↓↓↓
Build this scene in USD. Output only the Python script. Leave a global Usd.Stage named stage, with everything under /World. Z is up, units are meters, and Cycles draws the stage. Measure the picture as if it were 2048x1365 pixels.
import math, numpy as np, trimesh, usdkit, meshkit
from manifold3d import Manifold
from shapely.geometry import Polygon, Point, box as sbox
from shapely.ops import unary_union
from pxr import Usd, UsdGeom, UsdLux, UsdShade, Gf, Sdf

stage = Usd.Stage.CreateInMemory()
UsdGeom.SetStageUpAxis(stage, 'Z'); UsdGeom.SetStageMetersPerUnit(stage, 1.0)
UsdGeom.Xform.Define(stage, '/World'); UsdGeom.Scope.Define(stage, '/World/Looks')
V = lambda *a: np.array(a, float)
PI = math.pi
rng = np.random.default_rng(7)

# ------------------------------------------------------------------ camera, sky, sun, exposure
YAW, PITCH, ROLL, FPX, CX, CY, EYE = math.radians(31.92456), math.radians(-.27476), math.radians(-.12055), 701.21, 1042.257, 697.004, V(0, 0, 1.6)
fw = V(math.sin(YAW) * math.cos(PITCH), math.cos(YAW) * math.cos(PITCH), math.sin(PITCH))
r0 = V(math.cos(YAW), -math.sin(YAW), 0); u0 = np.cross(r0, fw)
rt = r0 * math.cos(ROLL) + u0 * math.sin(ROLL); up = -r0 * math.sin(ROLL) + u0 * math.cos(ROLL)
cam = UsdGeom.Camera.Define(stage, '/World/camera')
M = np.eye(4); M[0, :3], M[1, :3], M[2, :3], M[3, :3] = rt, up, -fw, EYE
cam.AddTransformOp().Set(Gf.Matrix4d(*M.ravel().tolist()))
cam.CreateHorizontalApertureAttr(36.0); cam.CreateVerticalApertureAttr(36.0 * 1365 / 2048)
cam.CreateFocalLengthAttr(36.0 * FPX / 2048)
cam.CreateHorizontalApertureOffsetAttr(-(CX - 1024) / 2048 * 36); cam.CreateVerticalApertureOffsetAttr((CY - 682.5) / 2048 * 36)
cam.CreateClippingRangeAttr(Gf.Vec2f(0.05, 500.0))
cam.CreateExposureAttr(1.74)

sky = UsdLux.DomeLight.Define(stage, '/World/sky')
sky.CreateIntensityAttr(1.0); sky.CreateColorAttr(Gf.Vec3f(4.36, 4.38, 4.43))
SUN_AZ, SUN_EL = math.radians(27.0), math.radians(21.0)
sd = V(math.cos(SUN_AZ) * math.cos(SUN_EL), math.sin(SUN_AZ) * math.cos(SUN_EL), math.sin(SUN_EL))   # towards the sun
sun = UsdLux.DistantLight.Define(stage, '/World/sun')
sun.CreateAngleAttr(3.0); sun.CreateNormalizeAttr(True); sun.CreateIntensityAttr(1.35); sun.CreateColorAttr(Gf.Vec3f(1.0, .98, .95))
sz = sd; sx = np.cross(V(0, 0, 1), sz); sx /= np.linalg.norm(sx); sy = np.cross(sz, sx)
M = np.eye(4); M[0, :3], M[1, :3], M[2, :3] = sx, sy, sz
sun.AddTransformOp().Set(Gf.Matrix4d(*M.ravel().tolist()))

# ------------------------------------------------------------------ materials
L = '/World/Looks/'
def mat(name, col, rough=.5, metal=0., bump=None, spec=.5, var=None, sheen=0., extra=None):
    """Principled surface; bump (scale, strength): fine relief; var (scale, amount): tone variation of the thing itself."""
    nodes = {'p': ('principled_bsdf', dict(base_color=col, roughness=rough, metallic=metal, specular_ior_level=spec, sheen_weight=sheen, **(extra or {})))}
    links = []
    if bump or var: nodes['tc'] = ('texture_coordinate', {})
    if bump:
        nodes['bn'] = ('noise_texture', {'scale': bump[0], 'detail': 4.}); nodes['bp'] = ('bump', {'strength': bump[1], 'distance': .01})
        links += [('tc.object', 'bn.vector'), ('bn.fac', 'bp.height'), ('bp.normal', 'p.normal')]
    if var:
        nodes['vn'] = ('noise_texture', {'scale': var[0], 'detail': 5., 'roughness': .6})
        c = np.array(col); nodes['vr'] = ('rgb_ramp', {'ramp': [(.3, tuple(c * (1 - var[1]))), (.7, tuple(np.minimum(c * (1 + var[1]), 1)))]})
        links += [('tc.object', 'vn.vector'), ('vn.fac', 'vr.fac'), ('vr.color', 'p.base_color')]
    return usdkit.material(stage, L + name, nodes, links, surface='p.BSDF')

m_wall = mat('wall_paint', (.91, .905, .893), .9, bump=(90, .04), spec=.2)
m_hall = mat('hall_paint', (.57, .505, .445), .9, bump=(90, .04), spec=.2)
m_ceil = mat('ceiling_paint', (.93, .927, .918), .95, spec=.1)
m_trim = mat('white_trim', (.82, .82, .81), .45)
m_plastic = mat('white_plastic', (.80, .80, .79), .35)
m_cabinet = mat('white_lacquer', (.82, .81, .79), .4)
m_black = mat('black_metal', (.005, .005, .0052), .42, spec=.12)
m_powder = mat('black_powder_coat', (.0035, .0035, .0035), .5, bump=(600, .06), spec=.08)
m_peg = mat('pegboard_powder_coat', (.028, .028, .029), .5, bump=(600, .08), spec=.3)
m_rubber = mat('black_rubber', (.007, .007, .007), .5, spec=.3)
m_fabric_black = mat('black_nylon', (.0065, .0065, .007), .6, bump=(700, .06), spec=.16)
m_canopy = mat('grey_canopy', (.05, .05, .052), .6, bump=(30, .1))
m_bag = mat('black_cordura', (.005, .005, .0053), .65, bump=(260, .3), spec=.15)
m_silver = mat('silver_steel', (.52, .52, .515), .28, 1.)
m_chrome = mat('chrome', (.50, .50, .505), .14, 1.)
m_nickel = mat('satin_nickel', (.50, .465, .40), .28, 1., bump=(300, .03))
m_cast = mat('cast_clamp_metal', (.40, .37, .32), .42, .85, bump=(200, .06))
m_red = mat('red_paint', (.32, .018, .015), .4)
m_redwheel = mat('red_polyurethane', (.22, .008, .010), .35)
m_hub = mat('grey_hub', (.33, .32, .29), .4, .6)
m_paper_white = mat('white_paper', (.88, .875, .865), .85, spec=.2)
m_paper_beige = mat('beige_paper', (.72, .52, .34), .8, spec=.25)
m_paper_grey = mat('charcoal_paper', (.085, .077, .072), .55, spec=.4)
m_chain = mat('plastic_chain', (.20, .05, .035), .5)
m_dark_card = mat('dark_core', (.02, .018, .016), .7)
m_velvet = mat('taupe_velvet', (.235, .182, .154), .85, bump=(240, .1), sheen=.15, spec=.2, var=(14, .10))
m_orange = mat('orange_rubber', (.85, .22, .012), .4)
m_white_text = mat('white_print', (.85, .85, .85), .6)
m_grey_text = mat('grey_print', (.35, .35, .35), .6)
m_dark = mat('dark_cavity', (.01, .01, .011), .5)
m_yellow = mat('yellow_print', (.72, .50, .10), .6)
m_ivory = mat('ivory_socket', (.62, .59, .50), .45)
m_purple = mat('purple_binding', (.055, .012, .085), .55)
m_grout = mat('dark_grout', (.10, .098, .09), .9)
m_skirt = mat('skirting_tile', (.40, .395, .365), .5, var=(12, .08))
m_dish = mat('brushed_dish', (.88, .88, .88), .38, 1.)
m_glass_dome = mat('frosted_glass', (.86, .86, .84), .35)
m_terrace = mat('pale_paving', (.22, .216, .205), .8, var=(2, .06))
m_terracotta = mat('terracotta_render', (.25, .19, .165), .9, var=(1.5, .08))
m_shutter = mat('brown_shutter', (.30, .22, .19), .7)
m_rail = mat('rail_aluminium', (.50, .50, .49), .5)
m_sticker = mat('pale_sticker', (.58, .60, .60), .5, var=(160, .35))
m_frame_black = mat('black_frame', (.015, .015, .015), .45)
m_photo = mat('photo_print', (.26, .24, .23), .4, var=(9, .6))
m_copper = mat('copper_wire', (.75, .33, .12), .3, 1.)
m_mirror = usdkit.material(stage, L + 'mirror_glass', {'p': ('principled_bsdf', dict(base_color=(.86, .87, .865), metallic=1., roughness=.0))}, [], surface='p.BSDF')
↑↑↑
• WORK TO BE COMPLETED: Extract exactly the leading lines of the data, stopping at and including the line with "rng = np.random.default_rng(7)".

• COMPLETED EXERCISE:
Build this scene in USD. Output only the Python script. Leave a global Usd.Stage named stage, with everything under /World. Z is up, units are meters, and Cycles draws the stage. Measure the picture as if it were 2048x1365 pixels.
import math, numpy as np, trimesh, usdkit, meshkit
from manifold3d import Manifold
from shapely.geometry import Polygon, Point, box as sbox
from shapely.ops import unary_union
from pxr import Usd, UsdGeom, UsdLux, UsdShade, Gf, Sdf

stage = Usd.Stage.CreateInMemory()
UsdGeom.SetStageUpAxis(stage, 'Z'); UsdGeom.SetStageMetersPerUnit(stage, 1.0)
UsdGeom.Xform.Define(stage, '/World'); UsdGeom.Scope.Define(stage, '/World/Looks')
V = lambda *a: np.array(a, float)
PI = math.pi
rng = np.random.default_rng(7)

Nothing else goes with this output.